SLA-driven networks – accept no less
The backbone of an Enterprise IoT solution is connectivity from device to application. Controlling radio mechanisms, authenticity and authentication is a critical requirement of an Enterprise Network Server. Providing a clear network overview, comprehensive meta-data, gateway insights and management alerting for problems ensures a network design that can be operated and managed at scale.
By contrast, Public, ‘open’ IoT networks have been designed to encourage innovation for the individual user – and have been very successful in sparking a training ground community of hobbyists, academics and interested parties that can connect and test their IoT devices and use cases. But whilst you can connect an IoT device and pass data, there are limits on further functionality – there is no decoding of data, no management of the gateway, no quality of service on message delivery, or SLAs.
Confidence in guaranteed delivery of information
In a LoRaWAN network, the protocol used between gateway and server is User Datagram Protocol (UDP). Known as a packet forwarder, it simply takes a message and passes it on. But UDP, which is still common in many IoT gateways today, has difficulties with authentication and the ability to recover from losses on the network. There is a prolific use of these legacy protocols and techniques on public networks which provide no method to guarantee delivery of information.
A successful IoT implementation relies on guaranteed delivery of information from the gateways to the network server. But with legacy protocols used on public networks often being a cause of missing data points, this is a frequent cause of failed Proof of Concepts (PoC), casting a shadow of doubt over the reliability of the end to end solution.
In an IoT model fit for the enterprise, it’s imperative to use software on the gateway which guarantees the reliable transfer of the data, and confirms it. A private network design, combined with software that confirms data delivery to the application layer – and can handle retransmission of the data if required – means that the Quality of Service (QoS) can be significantly improved.

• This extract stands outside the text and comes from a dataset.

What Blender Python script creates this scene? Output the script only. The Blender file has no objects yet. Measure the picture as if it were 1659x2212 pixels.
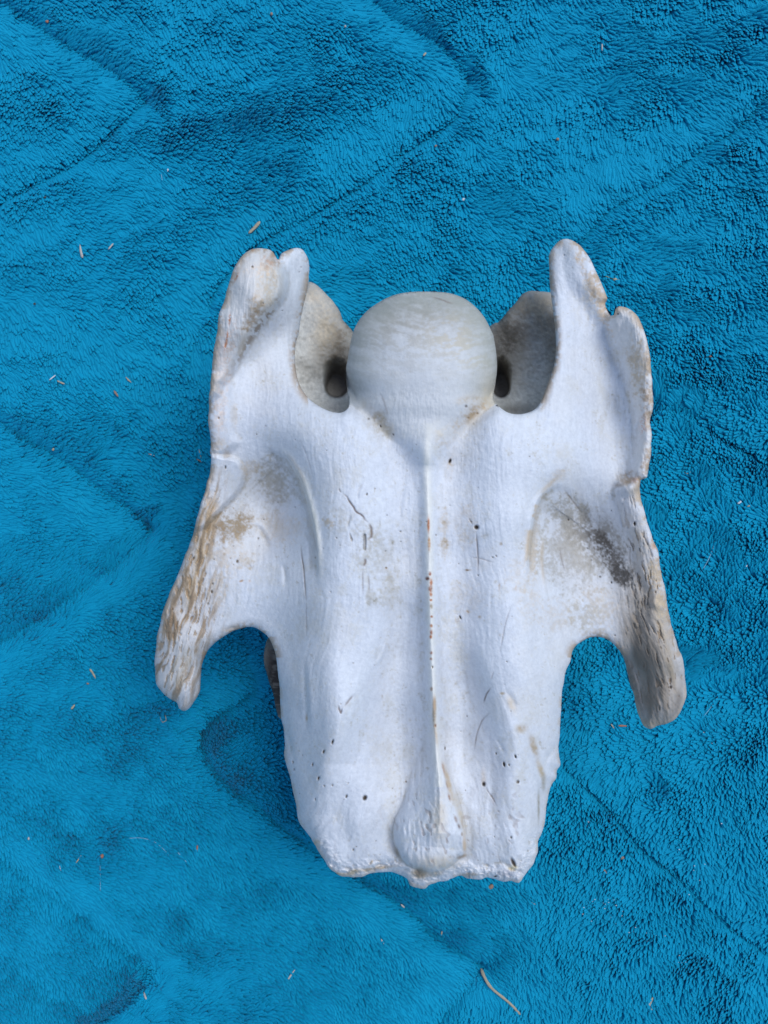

If, under all conditions, there is high availability as well as guaranteed secure and reliable data delivery, a PoC will be much safer and more secure. Even in PoC stage, you still need to be able to demonstrate reliability, constant connection, failover and backup of connection, and with an enterprise model built on a single cloud private infrastructure, that can easily be achieved.
Security measures and standards in Enterprise IoT
With an enterprise IoT model, there is a set of security techniques and standards that simplifies compliance audits and also requires little or no effort in terms of changing corporate firewalls and proxies – it has all the necessary security elements baked in from the start.
The first consideration for any deployment from the moment the first sensor and gateway are connected should be security. However, in practice it is often only taken into consideration when deployments start to scale or move into production. Building on an insecure platform might not be an immediate concern, but it typically ends with unforeseen problems when a solution is ready to scale.
The Enterprise IoT Network Server components are built with implemented security features at every layer and encourage the use of secure software and integrations. This means it does not compromise on security by using basic insecure software, which is a common scenario with Public Innovation Networks.
Automatic version updates
Building an IoT network at scale requires powerful operational and management tools, and complete overview of the network, users and resources, ensuring you maintain full control.
As a deployment scales, debugging, user management and valuable administrative tools are essential.
For example, in an IoT production deployment, there could be hundreds of gateways deployed. So how do you ensure the gateways have the latest security patches and software updates? In an enterprise IoT model, lifecycle management is highly automated. Along with the security and authentication, updates can be securely retrieved, self-updating, and due to this, the new version of software can be remotely installed/ run without any human intervention.
The same cannot be said for a public network – any updates or security patches would have to be retrieved and installed manually. Which, for a large scale IoT rollout would be a significant challenge, potentially leaving the entire deployment vulnerable to attack and incur lengthy downtime.
Conclusion
While public IoT networks have proven successful in encouraging innovation in IoT, when it comes to rolling out an enterprise-grade production network, an ultra-secure model is required that also has essential elements that can demonstrate reliability, security and scalability. It’s not enough just to connect to a public network and show data flowing, businesses must pay close attention to these crucial elements, or else the deployment may never move out of PoC, potentially putting business revenues and ROI at stake if the network is being relied upon to deliver key operational data and insights for action.
With an enterprise model that has security and reliability baked in from the start, organisations can be assured that their private network is secure, reliable and can stand up to scrutiny, even in an era of increased regulatory requirements.